WORK TO DO: Transcribe word for word only the span whose first line is the one with "Continue the Blender" and whose last line is the one with "fz['kind'] = 'stuff'"; both of those lines belong to it.

Rows from a dataset

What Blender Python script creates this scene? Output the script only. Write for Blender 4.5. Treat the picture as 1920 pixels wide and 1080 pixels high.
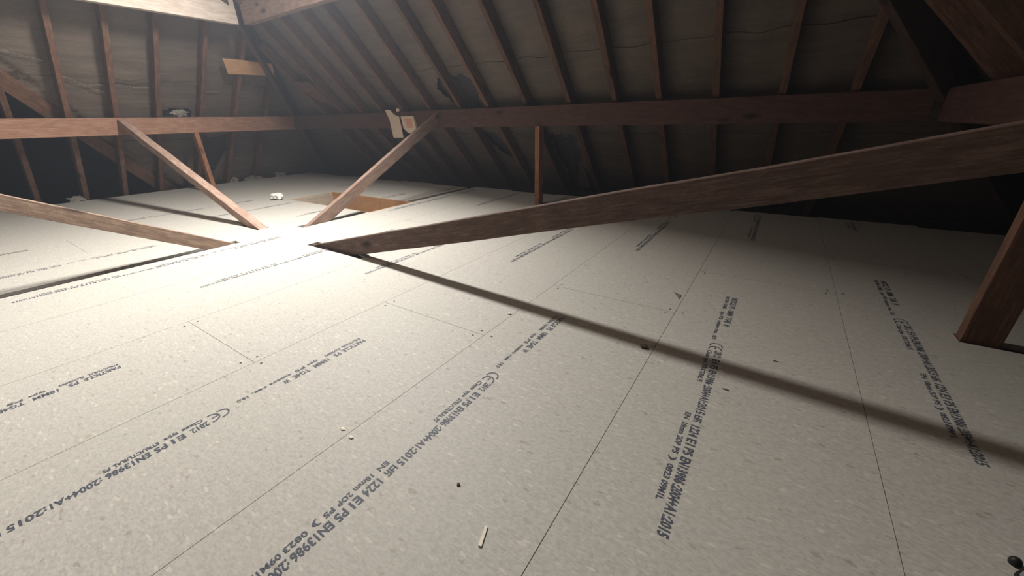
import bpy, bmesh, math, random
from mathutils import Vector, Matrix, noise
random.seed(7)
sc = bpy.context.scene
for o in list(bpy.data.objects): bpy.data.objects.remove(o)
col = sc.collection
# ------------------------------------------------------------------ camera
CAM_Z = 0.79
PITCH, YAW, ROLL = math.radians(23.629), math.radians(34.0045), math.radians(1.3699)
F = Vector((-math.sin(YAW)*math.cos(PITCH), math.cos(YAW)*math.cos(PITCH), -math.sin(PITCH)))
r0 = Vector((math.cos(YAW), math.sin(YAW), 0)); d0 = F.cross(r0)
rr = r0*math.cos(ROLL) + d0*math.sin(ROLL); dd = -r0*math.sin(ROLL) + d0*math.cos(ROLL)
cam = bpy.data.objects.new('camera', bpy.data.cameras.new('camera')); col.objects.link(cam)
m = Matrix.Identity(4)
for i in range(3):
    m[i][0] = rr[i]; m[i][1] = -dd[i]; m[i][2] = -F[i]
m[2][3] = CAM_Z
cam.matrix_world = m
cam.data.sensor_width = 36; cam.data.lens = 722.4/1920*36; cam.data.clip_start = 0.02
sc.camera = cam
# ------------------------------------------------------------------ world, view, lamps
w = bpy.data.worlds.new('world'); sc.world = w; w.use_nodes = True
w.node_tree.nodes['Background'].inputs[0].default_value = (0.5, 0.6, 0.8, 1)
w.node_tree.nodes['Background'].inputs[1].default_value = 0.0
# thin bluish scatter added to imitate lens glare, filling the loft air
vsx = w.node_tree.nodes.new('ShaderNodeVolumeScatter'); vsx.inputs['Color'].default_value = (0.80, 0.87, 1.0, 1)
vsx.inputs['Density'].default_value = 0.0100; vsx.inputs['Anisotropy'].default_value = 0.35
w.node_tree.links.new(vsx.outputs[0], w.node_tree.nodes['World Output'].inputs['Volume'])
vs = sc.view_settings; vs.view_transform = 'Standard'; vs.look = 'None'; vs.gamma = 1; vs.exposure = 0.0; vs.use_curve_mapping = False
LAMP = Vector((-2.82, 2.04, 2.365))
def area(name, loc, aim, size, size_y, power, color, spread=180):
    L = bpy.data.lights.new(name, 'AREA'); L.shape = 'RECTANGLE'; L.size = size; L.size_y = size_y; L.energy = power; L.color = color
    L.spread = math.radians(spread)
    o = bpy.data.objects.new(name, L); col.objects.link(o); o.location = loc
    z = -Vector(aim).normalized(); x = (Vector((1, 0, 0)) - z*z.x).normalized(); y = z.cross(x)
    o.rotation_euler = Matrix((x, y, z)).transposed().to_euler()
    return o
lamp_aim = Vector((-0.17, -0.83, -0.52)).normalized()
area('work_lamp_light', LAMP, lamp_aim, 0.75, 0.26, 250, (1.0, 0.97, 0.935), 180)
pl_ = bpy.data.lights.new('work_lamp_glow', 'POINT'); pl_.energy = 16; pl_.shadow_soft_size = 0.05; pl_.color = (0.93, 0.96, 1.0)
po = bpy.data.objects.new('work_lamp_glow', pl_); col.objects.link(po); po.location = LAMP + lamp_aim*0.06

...

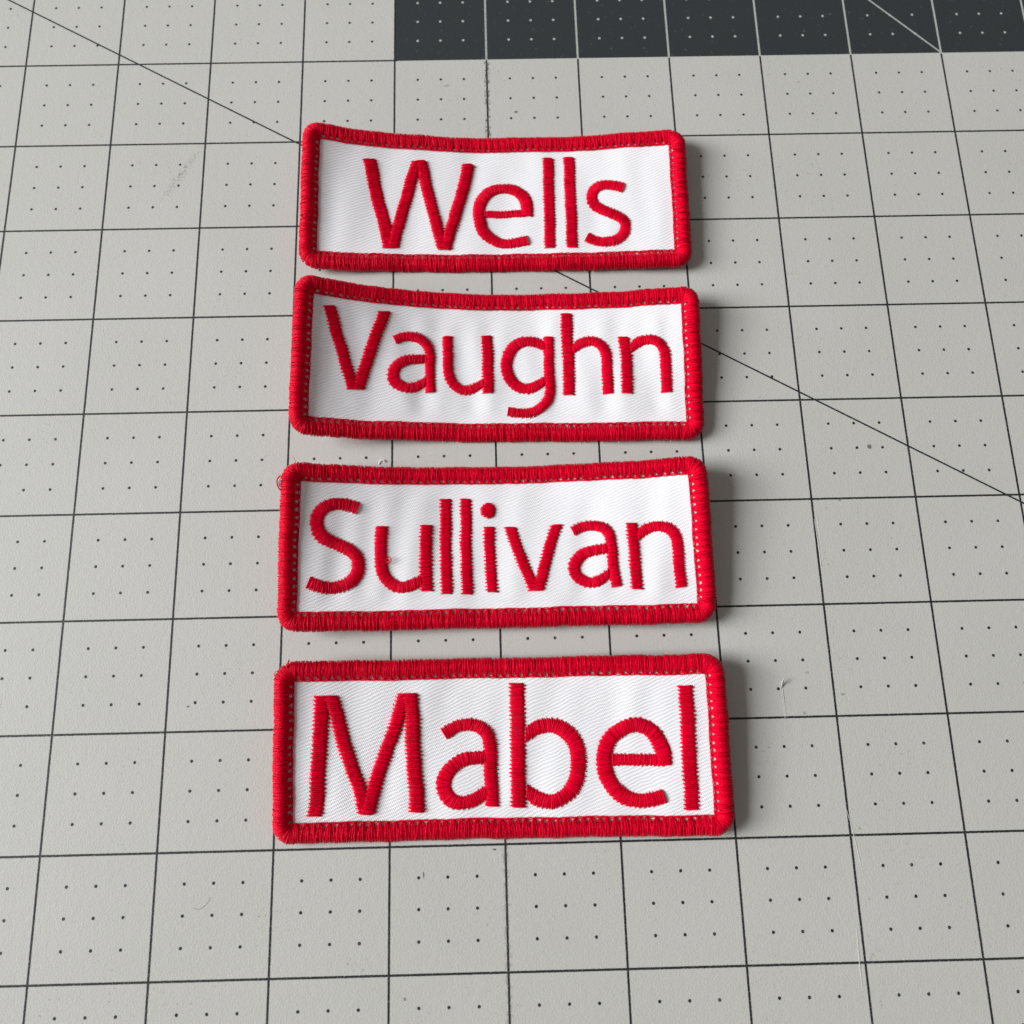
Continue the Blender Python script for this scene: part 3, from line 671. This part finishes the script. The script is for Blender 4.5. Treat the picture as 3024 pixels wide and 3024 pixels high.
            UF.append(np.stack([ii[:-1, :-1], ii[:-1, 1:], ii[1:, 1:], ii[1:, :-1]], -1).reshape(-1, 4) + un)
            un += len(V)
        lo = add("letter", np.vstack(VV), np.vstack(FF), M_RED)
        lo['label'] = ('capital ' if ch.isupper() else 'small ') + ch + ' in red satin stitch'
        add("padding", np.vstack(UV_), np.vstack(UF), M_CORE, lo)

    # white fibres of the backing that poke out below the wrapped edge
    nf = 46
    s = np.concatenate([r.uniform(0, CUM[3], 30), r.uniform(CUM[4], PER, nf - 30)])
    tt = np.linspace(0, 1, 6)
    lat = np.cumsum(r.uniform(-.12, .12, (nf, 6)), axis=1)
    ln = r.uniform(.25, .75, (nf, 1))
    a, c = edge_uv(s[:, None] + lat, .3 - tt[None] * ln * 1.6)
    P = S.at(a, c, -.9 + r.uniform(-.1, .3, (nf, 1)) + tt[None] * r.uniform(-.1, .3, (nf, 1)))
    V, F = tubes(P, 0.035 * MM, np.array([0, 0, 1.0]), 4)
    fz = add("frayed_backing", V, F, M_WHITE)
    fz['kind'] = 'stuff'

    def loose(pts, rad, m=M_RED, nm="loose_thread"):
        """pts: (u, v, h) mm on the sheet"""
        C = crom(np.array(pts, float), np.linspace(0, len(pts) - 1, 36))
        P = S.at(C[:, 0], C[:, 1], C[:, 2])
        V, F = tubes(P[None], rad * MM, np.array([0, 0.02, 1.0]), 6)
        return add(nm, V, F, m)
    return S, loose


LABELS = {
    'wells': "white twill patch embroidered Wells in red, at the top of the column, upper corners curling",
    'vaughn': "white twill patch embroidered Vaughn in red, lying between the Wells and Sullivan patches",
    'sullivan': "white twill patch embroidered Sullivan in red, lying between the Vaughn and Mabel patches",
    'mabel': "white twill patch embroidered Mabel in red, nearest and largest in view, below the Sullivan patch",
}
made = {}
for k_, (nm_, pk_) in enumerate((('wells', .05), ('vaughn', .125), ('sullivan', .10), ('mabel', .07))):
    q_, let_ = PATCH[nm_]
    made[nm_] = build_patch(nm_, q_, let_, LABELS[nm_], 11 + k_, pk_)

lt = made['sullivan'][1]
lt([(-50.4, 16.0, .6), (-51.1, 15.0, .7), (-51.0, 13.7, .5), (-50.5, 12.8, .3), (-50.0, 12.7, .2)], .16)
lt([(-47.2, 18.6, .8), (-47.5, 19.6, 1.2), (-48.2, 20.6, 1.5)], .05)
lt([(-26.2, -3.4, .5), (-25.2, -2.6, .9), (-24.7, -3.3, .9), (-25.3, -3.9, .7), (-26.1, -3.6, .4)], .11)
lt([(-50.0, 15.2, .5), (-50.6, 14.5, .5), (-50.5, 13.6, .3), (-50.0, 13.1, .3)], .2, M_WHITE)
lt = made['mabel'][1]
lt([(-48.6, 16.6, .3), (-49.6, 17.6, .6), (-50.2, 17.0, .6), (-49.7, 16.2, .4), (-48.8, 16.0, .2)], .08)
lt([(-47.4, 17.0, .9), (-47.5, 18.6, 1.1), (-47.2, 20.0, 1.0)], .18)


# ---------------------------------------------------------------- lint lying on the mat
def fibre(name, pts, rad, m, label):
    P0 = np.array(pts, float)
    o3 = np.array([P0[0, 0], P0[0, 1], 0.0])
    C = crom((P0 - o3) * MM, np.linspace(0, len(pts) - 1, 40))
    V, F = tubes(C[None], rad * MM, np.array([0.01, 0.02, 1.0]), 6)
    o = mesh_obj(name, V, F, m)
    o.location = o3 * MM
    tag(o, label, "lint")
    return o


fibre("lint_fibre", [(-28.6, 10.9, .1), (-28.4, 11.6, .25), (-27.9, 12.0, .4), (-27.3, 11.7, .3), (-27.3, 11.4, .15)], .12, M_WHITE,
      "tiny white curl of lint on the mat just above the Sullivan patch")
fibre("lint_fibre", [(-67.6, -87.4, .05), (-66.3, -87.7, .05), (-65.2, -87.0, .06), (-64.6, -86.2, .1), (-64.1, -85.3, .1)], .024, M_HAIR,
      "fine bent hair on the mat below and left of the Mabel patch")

PROBLEM SOLUTION:
Continue the Blender Python script for this scene: part 3, from line 671. This part finishes the script. The script is for Blender 4.5. Treat the picture as 3024 pixels wide and 3024 pixels high.
            UF.append(np.stack([ii[:-1, :-1], ii[:-1, 1:], ii[1:, 1:], ii[1:, :-1]], -1).reshape(-1, 4) + un)
            un += len(V)
        lo = add("letter", np.vstack(VV), np.vstack(FF), M_RED)
        lo['label'] = ('capital ' if ch.isupper() else 'small ') + ch + ' in red satin stitch'
        add("padding", np.vstack(UV_), np.vstack(UF), M_CORE, lo)

    # white fibres of the backing that poke out below the wrapped edge
    nf = 46
    s = np.concatenate([r.uniform(0, CUM[3], 30), r.uniform(CUM[4], PER, nf - 30)])
    tt = np.linspace(0, 1, 6)
    lat = np.cumsum(r.uniform(-.12, .12, (nf, 6)), axis=1)
    ln = r.uniform(.25, .75, (nf, 1))
    a, c = edge_uv(s[:, None] + lat, .3 - tt[None] * ln * 1.6)
    P = S.at(a, c, -.9 + r.uniform(-.1, .3, (nf, 1)) + tt[None] * r.uniform(-.1, .3, (nf, 1)))
    V, F = tubes(P, 0.035 * MM, np.array([0, 0, 1.0]), 4)
    fz = add("frayed_backing", V, F, M_WHITE)
    fz['kind'] = 'stuff'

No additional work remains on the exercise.